---------- Provided records ----------
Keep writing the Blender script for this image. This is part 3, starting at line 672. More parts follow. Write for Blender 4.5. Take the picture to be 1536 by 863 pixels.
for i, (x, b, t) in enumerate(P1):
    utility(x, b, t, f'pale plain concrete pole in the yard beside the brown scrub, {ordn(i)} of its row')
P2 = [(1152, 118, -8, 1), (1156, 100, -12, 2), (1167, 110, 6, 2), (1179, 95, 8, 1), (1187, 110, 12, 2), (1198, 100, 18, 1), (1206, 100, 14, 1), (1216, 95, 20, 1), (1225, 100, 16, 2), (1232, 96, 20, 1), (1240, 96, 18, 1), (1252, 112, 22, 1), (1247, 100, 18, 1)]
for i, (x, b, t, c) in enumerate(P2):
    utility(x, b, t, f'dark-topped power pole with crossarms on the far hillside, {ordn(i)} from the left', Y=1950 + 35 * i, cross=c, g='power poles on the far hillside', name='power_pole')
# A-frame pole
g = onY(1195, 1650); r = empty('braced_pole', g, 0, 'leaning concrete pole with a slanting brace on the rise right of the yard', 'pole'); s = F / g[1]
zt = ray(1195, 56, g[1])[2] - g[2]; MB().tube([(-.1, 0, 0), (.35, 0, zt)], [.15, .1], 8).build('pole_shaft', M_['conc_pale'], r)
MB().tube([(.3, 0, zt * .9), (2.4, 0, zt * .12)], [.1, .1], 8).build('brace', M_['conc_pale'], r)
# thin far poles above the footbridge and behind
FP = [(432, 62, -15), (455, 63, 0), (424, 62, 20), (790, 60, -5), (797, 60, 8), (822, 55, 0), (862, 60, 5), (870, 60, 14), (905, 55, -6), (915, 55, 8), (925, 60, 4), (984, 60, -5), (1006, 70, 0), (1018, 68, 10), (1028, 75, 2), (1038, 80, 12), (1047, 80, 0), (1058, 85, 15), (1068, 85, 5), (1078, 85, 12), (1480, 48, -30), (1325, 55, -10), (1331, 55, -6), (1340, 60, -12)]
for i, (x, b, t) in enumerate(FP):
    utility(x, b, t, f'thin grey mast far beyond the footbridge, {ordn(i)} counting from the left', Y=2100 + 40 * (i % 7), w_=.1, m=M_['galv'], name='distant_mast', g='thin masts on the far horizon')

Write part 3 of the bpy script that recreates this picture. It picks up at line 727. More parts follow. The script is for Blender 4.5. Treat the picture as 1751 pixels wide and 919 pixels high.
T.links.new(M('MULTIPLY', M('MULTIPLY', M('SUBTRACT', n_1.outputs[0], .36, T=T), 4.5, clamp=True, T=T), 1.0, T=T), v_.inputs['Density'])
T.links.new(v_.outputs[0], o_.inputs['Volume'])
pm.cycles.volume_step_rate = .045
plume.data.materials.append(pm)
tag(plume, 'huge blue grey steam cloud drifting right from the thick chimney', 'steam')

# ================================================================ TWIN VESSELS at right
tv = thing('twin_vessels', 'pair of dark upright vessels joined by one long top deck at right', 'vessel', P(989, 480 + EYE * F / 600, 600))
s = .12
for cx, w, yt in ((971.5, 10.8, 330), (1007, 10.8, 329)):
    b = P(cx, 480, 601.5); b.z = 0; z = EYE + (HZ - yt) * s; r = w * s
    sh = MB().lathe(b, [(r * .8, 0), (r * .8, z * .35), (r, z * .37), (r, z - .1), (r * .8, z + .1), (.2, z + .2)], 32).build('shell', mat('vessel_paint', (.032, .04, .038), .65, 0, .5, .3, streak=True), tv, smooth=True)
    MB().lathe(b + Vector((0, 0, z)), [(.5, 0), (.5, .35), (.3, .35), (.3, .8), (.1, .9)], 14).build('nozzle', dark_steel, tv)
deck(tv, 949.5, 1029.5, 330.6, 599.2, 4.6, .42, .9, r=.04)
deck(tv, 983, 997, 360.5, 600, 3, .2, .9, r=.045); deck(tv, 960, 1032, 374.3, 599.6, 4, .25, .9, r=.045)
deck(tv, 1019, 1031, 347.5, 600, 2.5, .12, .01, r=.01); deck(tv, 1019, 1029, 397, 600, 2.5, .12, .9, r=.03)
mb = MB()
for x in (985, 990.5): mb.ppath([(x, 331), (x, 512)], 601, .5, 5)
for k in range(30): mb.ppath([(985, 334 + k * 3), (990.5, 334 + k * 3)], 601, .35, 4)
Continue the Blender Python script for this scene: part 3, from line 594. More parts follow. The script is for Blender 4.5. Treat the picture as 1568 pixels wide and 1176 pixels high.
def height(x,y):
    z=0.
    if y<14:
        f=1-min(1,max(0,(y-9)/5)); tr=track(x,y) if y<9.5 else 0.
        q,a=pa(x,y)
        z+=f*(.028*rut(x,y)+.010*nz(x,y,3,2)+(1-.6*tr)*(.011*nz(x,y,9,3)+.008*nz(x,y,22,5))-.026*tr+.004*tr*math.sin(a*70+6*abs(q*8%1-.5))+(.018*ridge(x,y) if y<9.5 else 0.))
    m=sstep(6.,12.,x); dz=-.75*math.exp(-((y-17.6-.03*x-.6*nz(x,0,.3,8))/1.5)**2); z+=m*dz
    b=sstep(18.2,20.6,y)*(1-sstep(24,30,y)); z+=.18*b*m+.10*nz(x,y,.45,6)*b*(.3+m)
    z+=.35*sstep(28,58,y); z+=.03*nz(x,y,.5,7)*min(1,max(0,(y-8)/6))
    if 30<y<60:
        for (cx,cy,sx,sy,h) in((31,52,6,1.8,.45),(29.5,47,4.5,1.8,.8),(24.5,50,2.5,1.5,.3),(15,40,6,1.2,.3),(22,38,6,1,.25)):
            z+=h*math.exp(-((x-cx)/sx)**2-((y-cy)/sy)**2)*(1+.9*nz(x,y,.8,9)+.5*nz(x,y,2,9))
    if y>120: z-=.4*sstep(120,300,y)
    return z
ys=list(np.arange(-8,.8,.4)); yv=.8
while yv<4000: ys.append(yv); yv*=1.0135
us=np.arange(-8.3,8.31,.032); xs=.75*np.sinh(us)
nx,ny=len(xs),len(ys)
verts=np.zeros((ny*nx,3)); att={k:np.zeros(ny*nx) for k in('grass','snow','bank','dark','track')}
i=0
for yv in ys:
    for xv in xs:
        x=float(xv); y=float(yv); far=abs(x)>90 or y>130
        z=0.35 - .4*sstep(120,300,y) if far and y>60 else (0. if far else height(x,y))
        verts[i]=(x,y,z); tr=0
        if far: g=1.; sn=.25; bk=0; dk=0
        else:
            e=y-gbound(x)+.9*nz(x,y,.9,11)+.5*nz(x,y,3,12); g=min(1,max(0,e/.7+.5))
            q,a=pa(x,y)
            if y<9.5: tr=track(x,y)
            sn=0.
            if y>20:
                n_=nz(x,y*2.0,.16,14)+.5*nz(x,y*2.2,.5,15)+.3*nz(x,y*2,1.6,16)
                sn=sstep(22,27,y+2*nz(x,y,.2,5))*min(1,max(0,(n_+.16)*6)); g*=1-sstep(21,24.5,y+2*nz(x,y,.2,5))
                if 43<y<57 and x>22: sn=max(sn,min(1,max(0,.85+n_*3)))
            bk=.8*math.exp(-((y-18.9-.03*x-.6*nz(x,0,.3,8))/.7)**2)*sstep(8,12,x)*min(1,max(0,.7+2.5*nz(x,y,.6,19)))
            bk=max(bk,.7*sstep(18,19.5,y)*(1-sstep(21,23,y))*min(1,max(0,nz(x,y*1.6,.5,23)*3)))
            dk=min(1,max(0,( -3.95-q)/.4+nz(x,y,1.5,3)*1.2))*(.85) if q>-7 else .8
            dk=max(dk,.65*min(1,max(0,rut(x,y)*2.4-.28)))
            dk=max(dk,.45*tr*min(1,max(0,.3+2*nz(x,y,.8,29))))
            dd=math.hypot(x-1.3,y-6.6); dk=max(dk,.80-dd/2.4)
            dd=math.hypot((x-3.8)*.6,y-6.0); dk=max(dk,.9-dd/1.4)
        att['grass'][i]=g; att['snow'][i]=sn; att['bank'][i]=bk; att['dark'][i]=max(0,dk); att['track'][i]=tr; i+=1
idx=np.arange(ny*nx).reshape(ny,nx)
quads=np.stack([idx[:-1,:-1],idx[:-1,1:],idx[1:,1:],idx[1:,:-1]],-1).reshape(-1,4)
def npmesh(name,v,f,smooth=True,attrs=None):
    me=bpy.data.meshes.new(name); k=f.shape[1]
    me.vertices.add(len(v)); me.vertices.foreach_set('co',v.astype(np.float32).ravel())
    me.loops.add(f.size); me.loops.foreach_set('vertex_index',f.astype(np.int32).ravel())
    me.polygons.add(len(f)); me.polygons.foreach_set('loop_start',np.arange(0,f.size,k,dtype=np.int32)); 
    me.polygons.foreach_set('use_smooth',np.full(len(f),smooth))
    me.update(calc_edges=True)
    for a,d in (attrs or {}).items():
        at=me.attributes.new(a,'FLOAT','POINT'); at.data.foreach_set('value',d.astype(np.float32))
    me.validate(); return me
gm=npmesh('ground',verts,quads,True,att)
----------
[Exercise requirements]:
Quote the listing above, but only from the line that shows "Write part 3" through the line that shows "tag(plume, 'huge blue".

[Exercise answer]:
Write part 3 of the bpy script that recreates this picture. It picks up at line 727. More parts follow. The script is for Blender 4.5. Treat the picture as 1751 pixels wide and 919 pixels high.
T.links.new(M('MULTIPLY', M('MULTIPLY', M('SUBTRACT', n_1.outputs[0], .36, T=T), 4.5, clamp=True, T=T), 1.0, T=T), v_.inputs['Density'])
T.links.new(v_.outputs[0], o_.inputs['Volume'])
pm.cycles.volume_step_rate = .045
plume.data.materials.append(pm)
tag(plume, 'huge blue grey steam cloud drifting right from the thick chimney', 'steam')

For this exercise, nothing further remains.